Some people are predicting that, in the future, working with nano technology in a unique way, it’s going to be possible to create and produce the items we need by way of manipulating matter and manufacturing something instantly. This is obviously something on a cutting edge of development.

In the same context, my dream uses a recent house guest who takes pictures of seemingly silly (to us) things. Is it possible that deep down there’s something else moving behind the scenes, of which he’s hardly cognizant, that enables him to be able to blend things together to see them in a new light? Is it an essence in his nature at play?

In the next dream there’s a 2’ x 4’ floor mat in front of a refrigerator. The short side is against the refrigerator. Some water splashes the area and the mat catches most of it, but some lands on the floor. I turn the mat lengthwise so it can be even more effective. I would have done it sooner if I had observed the need.  

The meaning of this has to do with noting how my unfolding is enabling me to better see and adapt to what’s needed.

This dream is kind of funny. It starts with a small man coming up behind me and trying to hold my arm behind my back. Deep down I know I can easily wrestle free and confront him directly and, in so doing, bring this situation to a state of proper perspective, i.e., we can both come to know more.  

This is showing me that, by overcoming resistances in life I can develop an inner power that can lead to a greater awareness of my self, and of the whole.

In the next dream, I learn from a man that his wife likes the look of my bedspread.

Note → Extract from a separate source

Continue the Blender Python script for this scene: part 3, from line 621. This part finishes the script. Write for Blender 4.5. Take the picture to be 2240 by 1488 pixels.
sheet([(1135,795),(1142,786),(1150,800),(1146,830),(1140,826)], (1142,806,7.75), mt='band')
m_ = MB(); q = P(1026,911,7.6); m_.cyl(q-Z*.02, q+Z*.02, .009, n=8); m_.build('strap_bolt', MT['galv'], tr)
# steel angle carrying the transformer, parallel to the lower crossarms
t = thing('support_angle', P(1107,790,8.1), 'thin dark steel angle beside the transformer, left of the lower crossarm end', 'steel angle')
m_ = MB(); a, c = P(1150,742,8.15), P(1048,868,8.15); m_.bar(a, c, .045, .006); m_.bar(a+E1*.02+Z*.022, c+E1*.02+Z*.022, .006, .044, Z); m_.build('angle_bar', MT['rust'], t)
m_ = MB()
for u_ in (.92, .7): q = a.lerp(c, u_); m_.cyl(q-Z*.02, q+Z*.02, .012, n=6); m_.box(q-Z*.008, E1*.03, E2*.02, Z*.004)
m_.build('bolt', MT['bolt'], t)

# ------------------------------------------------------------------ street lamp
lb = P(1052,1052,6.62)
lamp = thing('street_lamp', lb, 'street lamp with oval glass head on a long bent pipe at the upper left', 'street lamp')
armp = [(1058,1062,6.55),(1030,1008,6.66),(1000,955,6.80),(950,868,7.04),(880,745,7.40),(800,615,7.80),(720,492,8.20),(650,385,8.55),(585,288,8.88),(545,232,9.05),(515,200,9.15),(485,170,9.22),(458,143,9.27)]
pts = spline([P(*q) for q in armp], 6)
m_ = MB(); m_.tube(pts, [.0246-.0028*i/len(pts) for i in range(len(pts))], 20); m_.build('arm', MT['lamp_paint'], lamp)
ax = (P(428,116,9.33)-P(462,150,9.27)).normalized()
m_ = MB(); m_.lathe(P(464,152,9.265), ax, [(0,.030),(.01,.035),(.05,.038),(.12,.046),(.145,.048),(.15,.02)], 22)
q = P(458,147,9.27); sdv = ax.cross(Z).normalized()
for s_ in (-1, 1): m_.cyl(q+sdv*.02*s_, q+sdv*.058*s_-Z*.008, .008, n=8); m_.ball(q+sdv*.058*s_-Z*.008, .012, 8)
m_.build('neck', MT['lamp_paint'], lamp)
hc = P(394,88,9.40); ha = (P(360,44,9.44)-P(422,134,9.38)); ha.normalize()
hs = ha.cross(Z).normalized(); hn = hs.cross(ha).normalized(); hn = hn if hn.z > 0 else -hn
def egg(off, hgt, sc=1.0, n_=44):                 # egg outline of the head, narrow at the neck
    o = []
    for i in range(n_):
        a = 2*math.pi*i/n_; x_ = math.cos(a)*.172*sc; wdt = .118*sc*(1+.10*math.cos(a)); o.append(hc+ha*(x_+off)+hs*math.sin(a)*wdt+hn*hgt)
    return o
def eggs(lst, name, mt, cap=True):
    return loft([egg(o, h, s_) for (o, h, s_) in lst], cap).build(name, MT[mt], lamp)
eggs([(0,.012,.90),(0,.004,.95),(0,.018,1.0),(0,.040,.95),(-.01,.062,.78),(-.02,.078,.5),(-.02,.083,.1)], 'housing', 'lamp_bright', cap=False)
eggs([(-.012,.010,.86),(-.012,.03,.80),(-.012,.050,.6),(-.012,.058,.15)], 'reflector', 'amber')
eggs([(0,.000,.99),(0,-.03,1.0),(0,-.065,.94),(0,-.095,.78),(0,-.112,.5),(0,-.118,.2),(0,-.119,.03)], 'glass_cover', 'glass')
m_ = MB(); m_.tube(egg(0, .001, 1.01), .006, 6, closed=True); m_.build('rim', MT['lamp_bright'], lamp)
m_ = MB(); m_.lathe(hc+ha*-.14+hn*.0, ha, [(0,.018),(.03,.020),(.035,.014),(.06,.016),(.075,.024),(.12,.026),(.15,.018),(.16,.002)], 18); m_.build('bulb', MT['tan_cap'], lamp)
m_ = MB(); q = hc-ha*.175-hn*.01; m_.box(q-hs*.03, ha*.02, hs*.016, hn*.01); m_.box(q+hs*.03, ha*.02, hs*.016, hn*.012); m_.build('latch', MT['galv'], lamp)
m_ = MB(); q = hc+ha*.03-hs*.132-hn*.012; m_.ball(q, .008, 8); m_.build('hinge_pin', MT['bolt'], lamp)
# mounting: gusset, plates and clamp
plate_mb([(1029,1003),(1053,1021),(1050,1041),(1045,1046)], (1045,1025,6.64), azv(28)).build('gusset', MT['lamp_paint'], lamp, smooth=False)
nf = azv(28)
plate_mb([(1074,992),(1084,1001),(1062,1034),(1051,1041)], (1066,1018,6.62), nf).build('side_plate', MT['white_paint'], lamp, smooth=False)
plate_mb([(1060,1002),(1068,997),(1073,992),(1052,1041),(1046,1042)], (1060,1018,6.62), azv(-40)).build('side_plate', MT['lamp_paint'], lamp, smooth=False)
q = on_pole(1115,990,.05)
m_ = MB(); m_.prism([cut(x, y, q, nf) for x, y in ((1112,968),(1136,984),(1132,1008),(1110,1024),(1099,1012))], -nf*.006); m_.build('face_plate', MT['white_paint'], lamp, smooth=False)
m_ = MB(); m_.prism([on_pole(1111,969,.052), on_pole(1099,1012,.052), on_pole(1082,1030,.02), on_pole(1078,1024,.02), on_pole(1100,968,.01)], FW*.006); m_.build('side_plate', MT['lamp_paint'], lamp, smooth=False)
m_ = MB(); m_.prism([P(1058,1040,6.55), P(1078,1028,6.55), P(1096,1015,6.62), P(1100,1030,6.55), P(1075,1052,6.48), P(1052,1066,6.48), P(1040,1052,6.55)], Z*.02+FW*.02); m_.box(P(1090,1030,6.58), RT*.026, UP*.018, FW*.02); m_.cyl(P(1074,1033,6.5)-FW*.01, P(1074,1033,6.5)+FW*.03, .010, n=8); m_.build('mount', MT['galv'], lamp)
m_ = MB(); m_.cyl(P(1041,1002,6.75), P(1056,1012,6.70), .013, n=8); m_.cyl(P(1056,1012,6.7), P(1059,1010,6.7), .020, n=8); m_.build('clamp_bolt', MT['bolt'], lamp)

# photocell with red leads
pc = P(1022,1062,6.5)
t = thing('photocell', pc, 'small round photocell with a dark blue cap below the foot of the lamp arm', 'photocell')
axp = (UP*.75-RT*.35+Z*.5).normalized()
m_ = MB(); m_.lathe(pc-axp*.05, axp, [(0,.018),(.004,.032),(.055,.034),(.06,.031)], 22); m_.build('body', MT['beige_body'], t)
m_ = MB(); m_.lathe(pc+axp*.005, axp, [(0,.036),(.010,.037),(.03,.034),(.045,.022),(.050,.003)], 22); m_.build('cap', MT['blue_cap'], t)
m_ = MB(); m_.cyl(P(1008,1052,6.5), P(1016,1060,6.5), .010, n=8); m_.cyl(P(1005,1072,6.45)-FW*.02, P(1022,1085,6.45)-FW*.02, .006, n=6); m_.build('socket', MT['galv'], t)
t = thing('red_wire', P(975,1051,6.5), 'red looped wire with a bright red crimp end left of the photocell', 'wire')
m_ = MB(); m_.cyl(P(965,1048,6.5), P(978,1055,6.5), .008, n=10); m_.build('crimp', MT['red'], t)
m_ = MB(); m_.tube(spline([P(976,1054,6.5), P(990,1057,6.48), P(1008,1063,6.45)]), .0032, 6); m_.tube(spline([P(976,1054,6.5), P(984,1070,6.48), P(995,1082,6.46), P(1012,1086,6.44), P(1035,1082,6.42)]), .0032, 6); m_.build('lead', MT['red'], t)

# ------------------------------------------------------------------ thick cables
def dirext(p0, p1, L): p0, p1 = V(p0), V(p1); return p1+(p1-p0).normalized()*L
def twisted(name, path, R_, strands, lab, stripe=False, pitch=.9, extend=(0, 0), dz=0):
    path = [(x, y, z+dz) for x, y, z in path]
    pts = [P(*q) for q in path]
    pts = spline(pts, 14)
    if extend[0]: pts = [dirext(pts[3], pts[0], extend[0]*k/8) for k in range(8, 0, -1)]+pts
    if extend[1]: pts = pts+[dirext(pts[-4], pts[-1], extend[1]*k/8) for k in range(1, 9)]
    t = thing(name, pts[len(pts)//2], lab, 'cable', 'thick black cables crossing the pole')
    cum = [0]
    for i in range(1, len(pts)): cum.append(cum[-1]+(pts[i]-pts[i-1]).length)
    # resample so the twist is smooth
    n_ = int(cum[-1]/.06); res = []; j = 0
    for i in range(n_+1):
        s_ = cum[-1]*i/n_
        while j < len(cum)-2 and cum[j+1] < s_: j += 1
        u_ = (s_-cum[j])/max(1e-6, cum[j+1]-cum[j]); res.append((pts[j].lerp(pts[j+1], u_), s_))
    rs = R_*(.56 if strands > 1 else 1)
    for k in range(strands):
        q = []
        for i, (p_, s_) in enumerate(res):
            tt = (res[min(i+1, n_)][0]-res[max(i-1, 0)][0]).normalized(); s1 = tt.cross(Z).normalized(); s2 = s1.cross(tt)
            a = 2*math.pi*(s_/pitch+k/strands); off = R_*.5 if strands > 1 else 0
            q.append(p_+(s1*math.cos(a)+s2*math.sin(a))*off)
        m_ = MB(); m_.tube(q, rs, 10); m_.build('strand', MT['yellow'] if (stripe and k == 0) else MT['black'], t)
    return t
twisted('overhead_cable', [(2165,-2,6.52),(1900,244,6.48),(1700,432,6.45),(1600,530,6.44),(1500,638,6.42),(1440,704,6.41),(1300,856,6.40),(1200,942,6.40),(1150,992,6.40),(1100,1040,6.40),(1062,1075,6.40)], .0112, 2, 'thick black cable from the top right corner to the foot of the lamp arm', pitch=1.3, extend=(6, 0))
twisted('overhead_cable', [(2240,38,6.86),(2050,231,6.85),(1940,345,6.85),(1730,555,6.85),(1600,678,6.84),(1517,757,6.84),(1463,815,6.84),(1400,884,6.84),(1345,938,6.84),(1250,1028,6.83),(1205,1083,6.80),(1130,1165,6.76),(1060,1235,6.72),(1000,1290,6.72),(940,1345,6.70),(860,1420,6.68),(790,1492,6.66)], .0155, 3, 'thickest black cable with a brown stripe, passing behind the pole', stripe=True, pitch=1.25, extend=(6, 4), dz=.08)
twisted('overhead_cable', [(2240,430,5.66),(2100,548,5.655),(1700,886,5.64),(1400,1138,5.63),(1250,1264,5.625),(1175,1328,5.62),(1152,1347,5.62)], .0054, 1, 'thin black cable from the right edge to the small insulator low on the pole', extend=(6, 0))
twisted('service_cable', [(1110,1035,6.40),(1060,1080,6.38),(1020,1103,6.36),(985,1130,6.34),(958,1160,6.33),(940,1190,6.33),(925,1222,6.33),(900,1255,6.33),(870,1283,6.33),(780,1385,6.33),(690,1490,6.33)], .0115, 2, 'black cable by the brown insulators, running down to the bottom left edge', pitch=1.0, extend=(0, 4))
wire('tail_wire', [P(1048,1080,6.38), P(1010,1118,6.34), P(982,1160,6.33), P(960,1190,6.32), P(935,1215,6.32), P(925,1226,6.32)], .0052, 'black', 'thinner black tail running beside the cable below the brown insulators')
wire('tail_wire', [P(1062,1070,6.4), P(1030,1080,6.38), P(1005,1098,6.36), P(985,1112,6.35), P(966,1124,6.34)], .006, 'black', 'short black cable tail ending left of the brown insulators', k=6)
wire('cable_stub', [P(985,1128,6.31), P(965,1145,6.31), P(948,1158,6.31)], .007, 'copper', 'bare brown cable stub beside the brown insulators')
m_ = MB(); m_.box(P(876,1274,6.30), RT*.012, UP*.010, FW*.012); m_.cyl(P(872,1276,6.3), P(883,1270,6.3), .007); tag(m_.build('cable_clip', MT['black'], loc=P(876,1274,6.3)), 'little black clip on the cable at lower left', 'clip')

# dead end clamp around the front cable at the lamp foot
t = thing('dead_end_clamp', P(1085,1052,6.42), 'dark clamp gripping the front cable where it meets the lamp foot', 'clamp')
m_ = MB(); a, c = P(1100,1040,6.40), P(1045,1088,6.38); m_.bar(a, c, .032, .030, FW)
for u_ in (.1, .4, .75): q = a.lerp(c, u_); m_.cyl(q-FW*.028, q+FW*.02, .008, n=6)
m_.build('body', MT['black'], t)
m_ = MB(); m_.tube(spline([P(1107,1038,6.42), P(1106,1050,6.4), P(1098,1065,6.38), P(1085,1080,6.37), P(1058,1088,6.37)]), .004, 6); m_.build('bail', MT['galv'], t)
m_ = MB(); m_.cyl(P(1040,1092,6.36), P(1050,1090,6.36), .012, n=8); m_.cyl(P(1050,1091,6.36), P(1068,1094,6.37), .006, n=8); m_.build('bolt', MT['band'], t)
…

He’s trying to tell me that when she gets something in her head, she won’t let it go. In other words, where can she get this bedspread? I try to tell him that the bedspread is no longer made. Nevertheless I look for somewhere she can find something similar.

The meaning of this is, in order to reach the hidden mysteries of life, I must notice the signs on the horizon. The perspective is that of a person (in outer life) seeking something and wanting to know more about what exists on a deeper, inner level. Getting the bedspread is their way of catching up with it.

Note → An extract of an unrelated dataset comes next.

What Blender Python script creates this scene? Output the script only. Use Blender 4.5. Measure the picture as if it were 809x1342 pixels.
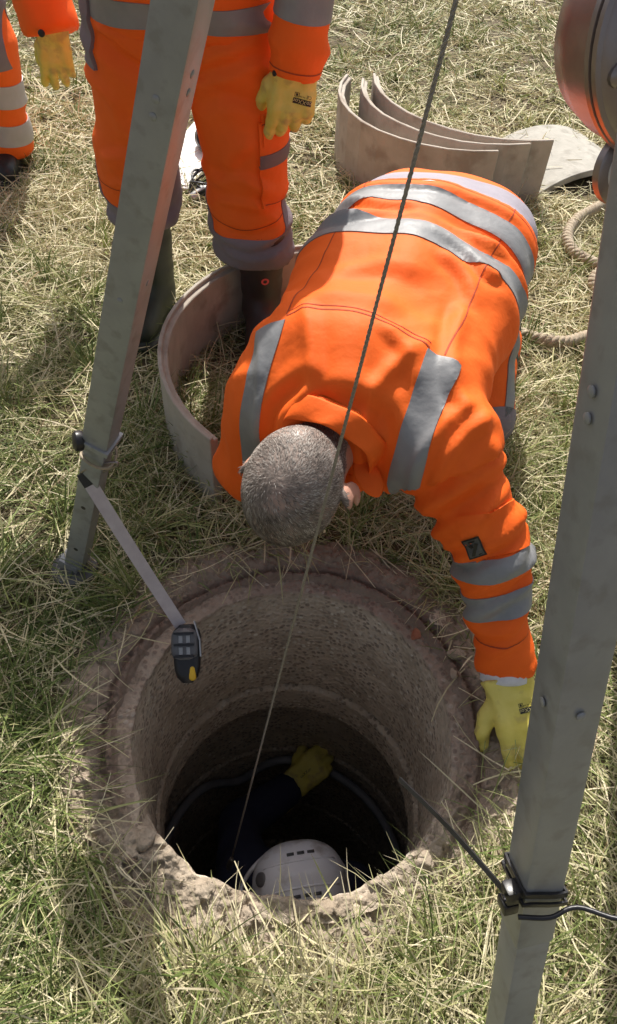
import bpy, bmesh, math, random
import numpy as np
from mathutils import Vector, Matrix
from mathutils.bvhtree import BVHTree

for o in list(bpy.data.objects):
    bpy.data.objects.remove(o, do_unlink=True)
SC = bpy.context.scene
COL = SC.collection
rng = np.random.default_rng(7)
random.seed(7)
rad = math.radians

# ------------------------------------------------------------------ camera
CAM_H, PITCH, ROLL = 1.5, rad(50), rad(4)
F_ = Vector((0, math.cos(PITCH), -math.sin(PITCH)))
U0 = Vector((0, math.sin(PITCH), math.cos(PITCH)))
R0 = Vector((1, 0, 0))
U_ = U0 * math.cos(ROLL) - R0 * math.sin(ROLL)
R_ = R0 * math.cos(ROLL) + U0 * math.sin(ROLL)
cam = bpy.data.cameras.new('camera')
cam.sensor_fit = 'VERTICAL'
cam.sensor_height = 24.0
cam.lens = 24.0 * 1000.0 / 1342.0
cam.clip_start = 0.02
cam.clip_end = 400
camo = bpy.data.objects.new('camera', cam)
COL.objects.link(camo)
m = Matrix((R_, U_, -F_)).transposed().to_4x4()
m.translation = (0, 0, CAM_H)
camo.matrix_world = m
SC.camera = camo

# ------------------------------------------------------------------ light
SUN_EL, SUN_AZ = rad(47.5), rad(-5)          # azimuth measured from +Y towards +X
to_sun = Vector((math.sin(SUN_AZ) * math.cos(SUN_EL), math.cos(SUN_AZ) * math.cos(SUN_EL), math.sin(SUN_EL)))
world = bpy.data.worlds.new('World')
SC.world = world
world.use_nodes = True
wn = world.node_tree.nodes
sky = wn.new('ShaderNodeTexSky')
sky.sky_type = 'NISHITA'
sky.sun_disc = False
sky.sun_elevation = SUN_EL
sky.sun_rotation = SUN_AZ
sky.air_density = 1.0
sky.dust_density = 5.0
sky.ozone_density = 0.6
wn['Background'].inputs['Strength'].default_value = 0.098
hsv = wn.new('ShaderNodeHueSaturation')          # sky made less blue all over, as a white balance
hsv.inputs['Saturation'].default_value = 0.5
world.node_tree.links.new(sky.outputs[0], hsv.inputs['Color'])
world.node_tree.links.new(hsv.outputs[0], wn['Background'].inputs['Color'])
sl = bpy.data.lights.new('sun', 'SUN')
sl.energy = 4.9
sl.angle = rad(0.53)
sl.color = (1.0, 0.95, 0.87)
so = bpy.data.objects.new('sun', sl)
so.location = (0, 6, 8)
so.rotation_euler = to_sun.to_track_quat('Z', 'Y').to_euler()
COL.objects.link(so)
SC.view_settings.view_transform = 'Standard'
SC.view_settings.look = 'None'
SC.view_settings.exposure = 0.32
SC.view_settings.gamma = 1.0
SC.view_settings.use_curve_mapping = False
SC.render.engine = 'CYCLES'
SC.cycles.use_denoising = True
SC.cycles.max_bounces = 6
SC.cycles.diffuse_bounces = 3
SC.cycles.transmission_bounces = 3

# ------------------------------------------------------------------ helpers
def V(*a):
    return np.array(a, float)

def nrm(v):
    v = np.asarray(v, float)
    return v / (np.linalg.norm(v) + 1e-12)

def _hash(ix, iy, iz, seed):
    h = (ix.astype(np.int64) * 374761393 + iy.astype(np.int64) * 668265263 + iz.astype(np.int64) * 2147483647 + seed * 974711) & 0xFFFFFFFF
    h = ((h ^ (h >> 13)) * 1274126177) & 0xFFFFFFFF
    h = (h ^ (h >> 16)) & 0xFFFFFFFF
    return h.astype(np.float64) / 2147483648.0 - 1.0

def noise3(P, seed=0):
    P = np.asarray(P, float)
    i = np.floor(P).astype(np.int64)
    f = P - i
    f = f * f * f * (f * (f * 6 - 15) + 10)
    out = 0
    for dx in (0, 1):
        wx = f[:, 0] if dx else 1 - f[:, 0]
        for dy in (0, 1):
            wy = f[:, 1] if dy else 1 - f[:, 1]
            for dz in (0, 1):
                wz = f[:, 2] if dz else 1 - f[:, 2]
                out = out + wx * wy * wz * _hash(i[:, 0] + dx, i[:, 1] + dy, i[:, 2] + dz, seed)
    return out

def fbm(P, seed=0, octv=3):
    P = np.asarray(P, float)
    s, a, t = 0, 1.0, 0
    for k in range(octv):
        s = s + a * noise3(P * 2 ** k, seed + k)
        t += a
        a *= .5
    return s / t

def worldbase(o):
    b = np.zeros(3)
    while o is not None:
        b += np.array(o.location)
        o = o.parent
    return b

def tag(o, label=None, cat=None, group=None, kind=None):
    if label: o['label'] = label
    if cat: o['category'] = cat
    if group: o['group'] = group
    if kind: o['kind'] = kind
    return o

def thing(name, label, cat, loc=(0, 0, 0), group=None):
    o = bpy.data.objects.new(name, None)
    o.empty_display_size = .1
    o.location = loc
    COL.objects.link(o)
    return tag(o, label, cat, group)

def mk(name, verts, faces, mat, parent=None, smooth=True, loc=None):
    """world-space verts -> one mesh object (vertices stored relative to its base)"""
    verts = np.asarray(verts, float)
    base = worldbase(parent) if parent is not None else (np.asarray(loc, float) if loc is not None else np.zeros(3))
    me = bpy.data.meshes.new(name)
    me.from_pydata((verts - base).tolist(), [], [tuple(int(i) for i in f) for f in faces])
    if smooth:
        me.polygons.foreach_set('use_smooth', [True] * len(me.polygons))
    me.update()
    o = bpy.data.objects.new(name, me)
    COL.objects.link(o)
    if parent is not None:
        o.parent = parent
    elif loc is not None:
        o.location = loc
    if mat is not None:
        me.materials.append(mat)
    return o

def mkbig(name, verts, quads, mat, parent=None, attrs=None, smooth=True):
    """fast numpy route for large all-quad meshes"""
    verts = np.asarray(verts, np.float32)
    if parent is not None:
        verts = verts - worldbase(parent).astype(np.float32)
    quads = np.asarray(quads, np.int32)
    me = bpy.data.meshes.new(name)
    me.vertices.add(len(verts))
    me.vertices.foreach_set('co', verts.ravel())
    k = quads.shape[1]
    me.loops.add(quads.size)
    me.loops.foreach_set('vertex_index', quads.ravel())
    me.polygons.add(len(quads))
    me.polygons.foreach_set('loop_start', np.arange(0, quads.size, k, dtype=np.int32))
    me.polygons.foreach_set('loop_total', np.full(len(quads), k, np.int32))
    me.polygons.foreach_set('use_smooth', np.full(len(quads), smooth))
    for n, v in (attrs or {}).items():
        a = me.attributes.new(n, 'FLOAT', 'POINT')
        a.data.foreach_set('value', np.asarray(v, np.float32))
    me.update(calc_edges=True)
    o = bpy.data.objects.new(name, me)
    COL.objects.link(o)
    if parent is not None:
        o.parent = parent
    if mat is not None:
        me.materials.append(mat)
    return o

# ---- polygon soup builders (world space)
class MB:
    def __init__(s):
        s.v, s.f = [], []
    def add(s, vs, fs):
        n = len(s.v)
        s.v += [tuple(map(float, p)) for p in vs]
        s.f += [tuple(n + i for i in f) for f in fs]
        return s
    def box(s, c, ax, ay, az, bev=0.0):
        """centre, three half-axis vectors; chamfered when bev > 0"""
        c, ax, ay, az = (np.asarray(q, float) for q in (c, ax, ay, az))
        if bev <= 0:
            vs = [c + i * ax + j * ay + k * az for k in (-1, 1) for j in (-1, 1) for i in (-1, 1)]
            return s.add(vs, [(0, 2, 3, 1), (4, 5, 7, 6), (0, 1, 5, 4), (2, 6, 7, 3), (0, 4, 6, 2), (1, 3, 7, 5)])
        bm = bmesh.new()
        bmesh.ops.create_cube(bm, size=2)
        M = Matrix((tuple(ax), tuple(ay), tuple(az))).transposed()
        for v in bm.verts:
            v.co = M @ v.co
        bmesh.ops.bevel(bm, geom=bm.edges[:], offset=bev, segments=2, profile=.6, affect='EDGES')
        bm.verts.index_update()
        s.add([np.array(v.co) + c for v in bm.verts], [[v.index for v in f.verts] for f in bm.faces])
        bm.free()
        return s
    def tube(s, pts, r, n=8, cap=True, squash=1.0, up=None):
        pts = [np.asarray(p, float) for p in pts]
        m_ = len(pts)
        r = np.broadcast_to(np.asarray(r, float), (m_,))
        t0 = nrm(pts[1] - pts[0])
        a = np.asarray(up, float) if up is not None else (V(0, 0, 1) if abs(t0[2]) < .9 else V(1, 0, 0))
        a = nrm(a - t0 * (a @ t0))
        vs, fs = [], []
        for i, p in enumerate(pts):
            t = nrm(pts[min(i + 1, m_ - 1)] - pts[max(i - 1, 0)])
            a = nrm(a - t * (a @ t))
            b = np.cross(t, a)
            for k in range(n):
                q = 2 * math.pi * k / n
                vs.append(p + r[i] * (math.cos(q) * a * squash + math.sin(q) * b))
        for i in range(m_ - 1):
            for k in range(n):
                fs.append((i * n + k, i * n + (k + 1) % n, (i + 1) * n + (k + 1) % n, (i + 1) * n + k))
        if cap:
            fs.append(tuple(range(n))[::-1])
            fs.append(tuple((m_ - 1) * n + k for k in range(n)))
        return s.add(vs, fs)
    def lathe(s, c, axis, prof, n=32, cap=True):
        """profile = [(along, radius)]"""
        c, ax = np.asarray(c, float), nrm(axis)
        a = nrm(np.cross(ax, V(0, 0, 1) if abs(ax[2]) < .9 else V(1, 0, 0)))
        b = np.cross(ax, a)
        vs, fs = [], []
        for h, r in prof:
            for k in range(n):
                q = 2 * math.pi * k / n
                vs.append(c + ax * h + r * (math.cos(q) * a + math.sin(q) * b))
        for i in range(len(prof) - 1):
            for k in range(n):
                fs.append((i * n + k, i * n + (k + 1) % n, (i + 1) * n + (k + 1) % n, (i + 1) * n + k))
        if cap:
            fs.append(tuple(range(n))[::-1])
            fs.append(tuple((len(prof) - 1) * n + k for k in range(n)))
        return s.add(vs, fs)
    def ribbon(s, pts, side, w, th=.0015):
        """flat strap with thickness; side = width direction per point or one vector"""
        pts = [np.asarray(p, float) for p in pts]
        vs, fs = [], []
        for i, p in enumerate(pts):
            t = nrm(pts[min(i + 1, len(pts) - 1)] - pts[max(i - 1, 0)])
            sd = np.asarray(side[i] if np.ndim(side) == 2 else side, float)
            sd = nrm(sd - t * (sd @ t))
            nn = np.cross(t, sd)
            for a_, b_ in ((-1, -1), (1, -1), (1, 1), (-1, 1)):
                vs.append(p + sd * w * .5 * a_ + nn * th * .5 * b_)
        for i in range(len(pts) - 1):
            for k in range(4):
                fs.append((i * 4 + k, i * 4 + (k + 1) % 4, i * 4 + 4 + (k + 1) % 4, i * 4 + 4 + k))
        fs.append((3, 2, 1, 0))
        e = 4 * (len(pts) - 1)
        fs.append((e, e + 1, e + 2, e + 3))
        return s.add(vs, fs)
    def build(s, name, mat, parent=None, smooth=False, loc=None):
        o = mk(name, s.v, s.f, mat, parent, smooth, loc)
        if smooth == 'auto':
            o.data.set_sharp_from_angle(angle=rad(40))
        return o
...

In other words, the bedspread is indicative of something else that’s waking up and compelling them to try and reach a particular note – by association. As a parallel, you could say that I too need to see things with the curiosity that was shown by my house guest (in the first image), rather than making my own projection of its worth or value.

That will allow me to see another side of what’s trying to emerge, by noting this unfolding of inner consciousness. The guest was entwined with life, but encumbered and hiding a deep awareness that’s mostly unconscious. I need to observe his outer mannerisms and, if I’m truly responsible, I can catch up with other veils (in me) that I’m not readily seeing.

In the last image, a person is looking for something as it is meant to be. They seek a pristine quality, or a type of perfection in it. The question becomes, are they willing to accept something in a lesser state?  

As I sit with this complexity, I find myself having to take a different position. In other words, I can’t begrudgingly accept the lesser. I wake up understanding that my nature will not let me settle for something that’s lesser than what I know is possible.

In this, I’m contrasting two inner energetic states, one is the state that will compromise even though there’s so much more. I have to sense what that’s like, and also what it’s like to aspire to the greater picture. Aspiring for more requires a different level of concentration or aliveness.

When I consider all the dreams last night and their sequence, first I have to see the barrier, second I have to see the way I’m moving around in life and what this implies in terms of what’s awakening or trying to come to the surface.

Third I must be gentle with myself because inner aspects are evolving at different rates. Fourth I can’t let little barriers mislead me. Fifth, I need to note the inner conviction in my nature that’s trying to wake up. And sixth, I need to get out of my own way so that what is there at this deeper level can find its own pathway to the surface.